End-to-End Steering for Autonomous Vehicles via Conditional Imitation Co-Learning

TL;DR

This paper introduces conditional imitation co-learning (CIC), an advanced end-to-end autonomous driving model that improves generalization to unseen environments by learning relationships between specialist branches and using hybrid loss functions.

Contribution

The work proposes CIC with a co-learning matrix and hybrid loss to enhance generalization in end-to-end autonomous driving models, addressing limitations of previous CIL approaches.

Findings

62% improvement in success rate in unseen environments

Enhanced generalization through co-learning matrix and hybrid loss

Effective modeling of steering as classification with spatial considerations

Abstract

Autonomous driving involves complex tasks such as data fusion, object and lane detection, behavior prediction, and path planning. As opposed to the modular approach which dedicates individual subsystems to tackle each of those tasks, the end-to-end approach treats the problem as a single learnable task using deep neural networks, reducing system complexity and minimizing dependency on heuristics. Conditional imitation learning (CIL) trains the end-to-end model to mimic a human expert considering the navigational commands guiding the vehicle to reach its destination, CIL adopts specialist network branches dedicated to learn the driving task for each navigational command.

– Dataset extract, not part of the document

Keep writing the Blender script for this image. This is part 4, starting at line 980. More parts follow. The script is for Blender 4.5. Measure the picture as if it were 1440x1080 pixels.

Nevertheless, the CIL model lacked generalization when deployed to unseen environments. This work introduces the conditional imitation co-learning (CIC) approach to address this issue by enabling the model to learn the relationships between CIL specialist branches via a co-learning matrix generated by gated hyperbolic tangent units (GTUs). Additionally, we propose posing the steering regression problem as classification, we use a classification-regression hybrid loss to bridge the gap between regression and classification, we also propose using co-existence probability to consider the spatial tendency between the steering classes. Our model is demonstrated to improve autonomous driving success rate in unseen environment by 62% on average compared to the CIL method.